Bloomberg View (Opinion)
By Francis Wilkinson
January 8, 2016
Reporters are noticing an ungentle turn in Senator Marco Rubio's presidential campaign.
"Marco
Rubio, once sunny, turns dark to try matching the GOP mood," reads a
Washington Post headline this week. Bloomberg Politics said: "The
Florida senator's tone has
darkened as he chases rivals Donald Trump and Ted Cruz for his party's
nomination." Peter Beinart's Atlantic column this week is headlined:
"Rubio Turns Hard Right."
It
was widely assumed that the GOP presidential race would be fought like a
sports playoff -- with one set of candidates competing to win the
establishment conference,
and another competing to win the anti-establishment conference. The two
playoff winners would then compete for the championship -- the party's
nomination.
From
the start of the campaign, Rubio engaged in a political straddle,
maintaining two viable paths to the nomination: the power path of the
GOP corporate "establishment,"
and the angry, insurgent Tea Party path that he had traveled to reach
the Senate in 2010.
Rubio
hasn't abandoned the establishment route. A super-PAC promoting his
candidacy is attacking New Jersey Governor Chris Christie in New
Hampshire. But if the playoff
premise holds, it's a curious time to be turning right. Rubio's chief
establishment rival, Jeb Bush, is getting nowhere with the Republican
electorate. Another struggling mainstreamer, Ohio Governor John Kasich,
has done everything but renounce his party as
a nuthouse. Christie is rising in New Hampshire but has no viable path
through the thicket of Southern primaries that await -- presuming his
party's Northerners are eager to support a candidate with a record
including nine state credit downgrades and an ugly,
still unfolding scandal.
Given
such competitive advantages, why is Rubio investing in the
hyper-competitive lane where Ted Cruz and Donald Trump seem destined to
duke it out?
Perhaps Rubio has concluded that an establishment track to the nomination no longer exists.
This
view is not supported by political science, as my colleague Jonathan
Bernstein will happily inform you. But after months of owning the polls,
the populist anti-establishment
wing continues to dominate the corporate managerial wing. Nationally,
in the Real Clear Politics average of polls, Trump, Cruz and the
implausible Ben Carson are attracting 65 percent of the Republican
electorate.
If you dismiss the value of national polls, let's take a stroll through some states.
In
Iowa, support for the anti-establishment triumvirate totals more than
68 percent. Iowa's a conservative bastion, you say? Quite right.
Let's
go to New Hampshire. There, things are looking up for the
establishment. Together, the four establishment laners -- Bush,
Christie, Kasich and Rubio -- combine for
43.4 percent. The two bad boys and the odd doctor? 43.5.
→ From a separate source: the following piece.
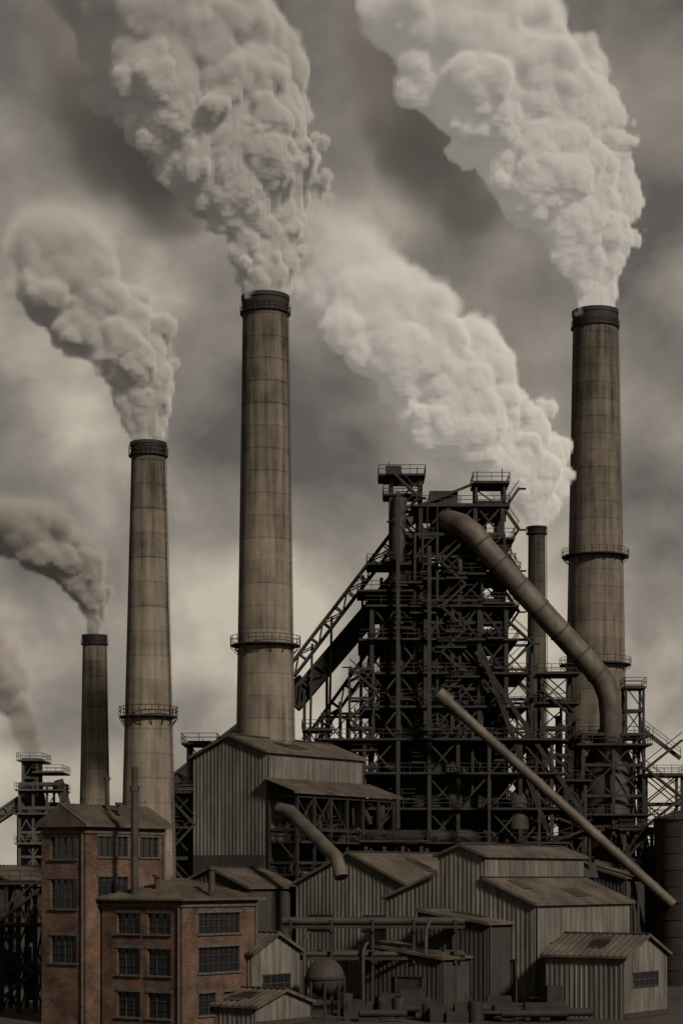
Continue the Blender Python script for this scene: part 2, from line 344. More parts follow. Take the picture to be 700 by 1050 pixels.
for i in range(210):
    z=rn.uniform(2,52); half= 13 if z<29 else (8 if z<44 else 5); cx_=12 if z<44 else 15
    x=cx_+rn.uniform(-half,half); y=rn.uniform(241.8,258) if z<29 else rn.uniform(244,258); t=rn.random(); r=rn.choice((.1,.16,.22,.35))
    tgt=cl_ if rn.random()<.75 else cl2
    if t<.45: tgt.path([(x,y,z),(x,y,min(60,z+rn.uniform(3,11)))],r,8)
    elif t<.75: x2=min(cx_+half,x+rn.uniform(3,9)); tgt.path([(x,y,z),(x2,y,z)],r,8)
    elif t<.88: tgt.path([(x,y,z),(x+rn.uniform(-4,4),y-.5,z+rn.uniform(3,7))],r,8)
    else: a=rn.uniform(.6,1.8); tgt.box((x,y,z),(x+a,y+a,z+a*rn.uniform(.8,1.6)))
for x,z,r in ((2,20,1.2),(22,18,1.3)):
    cl2.path([(x,242.5,z),(x,242.5,z+1),(x,242.5,z+5),(x,242.5,z+6)],[r*.3,r,r,r*.3],20)
cl_.obj('service_pipes',M_steel,bf); cl2.obj('equipment',M_steel2,bf,True)
ch=group('cast_house',(0,236,0)); c=B()
c.box((-5,232,0),(30,240,13)); c.add([(-5.5,231.5,13),(30.5,231.5,13),(30.5,240.5,13),(-5.5,240.5,13),(-5.5,236,15.5),(30.5,236,15.5)],[(0,1,5,4),(3,4,5,2),(0,4,3),(1,2,5)]); c.obj('hall',M_wall2,ch)
cg=group('conveyor_gallery',(-12,256,0)); c=B()
c.truss(at(312,700,258),at(135,838,258),2.2,1.9,3,.25,True)
for u in (290,250,215,185,160):
    v=700+(312-u)/(312-135)*138; P=at(u,v,258)
    for o in (-1,1): c.beam(P+Vector((0,o,-.9)),(P.x+o*.8,258+o*2,0),.3)
c.obj('gallery_truss',M_steel,cg)
cg=group('conveyor_gallery',(-18,246,0)); c=B()
c.truss(at(250,772,244),at(118,862,240),2,1.7,3,.22,True)
for u in (230,200,170,145):
    v=772+(250-u)/132*90; P=at(u,v,243)
    for o in (-1,1): c.beam(P+Vector((0,o,-.8)),(P.x,243+o*2,0),.3)
c.obj('gallery_truss',M_steel2,cg)
def tower(name,u0,u1,v,D,dep,nx=2,levels=(0,),pipes=6,m=M_steel,seed=1):
    r=random.Random(seed); a=at(u0,v,D);b_=at(u1,v,D); e=group(name,((a.x+b_.x)/2,D+dep/2,0)); t=B()
    t.lattice(a.x,b_.x,D,D+dep,0,a.z,nx,1,3.8,.4,.25,r,.8)
    for k in levels: t.platform(a.x-.8,b_.x+.8,D-.8,D+dep+.8,a.z-k+.03)
    for i in range(pipes):
        x=r.uniform(a.x,b_.x); z=r.uniform(0,a.z*.6); t.path([(x,D+dep/2,z),(x,D+dep/2,z+r.uniform(3,a.z*.4))],r.choice((.2,.4,.7)),10)
    t.stairs(a.x,b_.x,D-1.2,0,a.z-3,3.8)
    t.obj('frame',m,e); return e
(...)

In South Carolina the triumvirate is collecting 64.3 percent of the vote.
Nevada? Carson, Cruz and Trump are at 59 percent.
There hasn't been a public poll of liberal Massachusetts in a while. But in November Trump alone was at 32 percent there.
History
and reason argue against an insurgent's chances of capturing the
Republican nomination. But the Republican Party has spent most of the
past decade shedding reason.
Perhaps history is set to abandon the party in turn. Party elites are
already coming around to the idea that Cruz, perhaps the most disliked
man in the U.S. Senate, may end up as the GOP nominee. John Feehery, a
Republican lobbyist, was communications director
for House Speaker Dennis Hastert. In 2013 this party insider wrote a
blog post entitled "The Tea Party Must Be Crushed." On Jan. 7, 2016,
Feehery tweeted that he would support Trump if he wins the nomination.
Maybe
Rubio lacks the discipline to wait things out in the establishment
lane. But if he sees it as a viable path to the nomination, and the
competition in it is weaker,
it's hard to imagine why he is now veering over the line like a man on a
bender.
In
National Review, David French weighed the possibility that
establishment figures will be serially cast aside by the party until the
remaining fringe characters are,
by necessity, redefined as mainstream. "After all," he wrote, "if Rubio
falters, mass numbers of establishment politicians and donors will rush
to back Cruz over Trump. And if Cruz falters, those same people will
presumably back Trump over Hillary."
Perhaps Trump all along has been running in the only lane the GOP's got.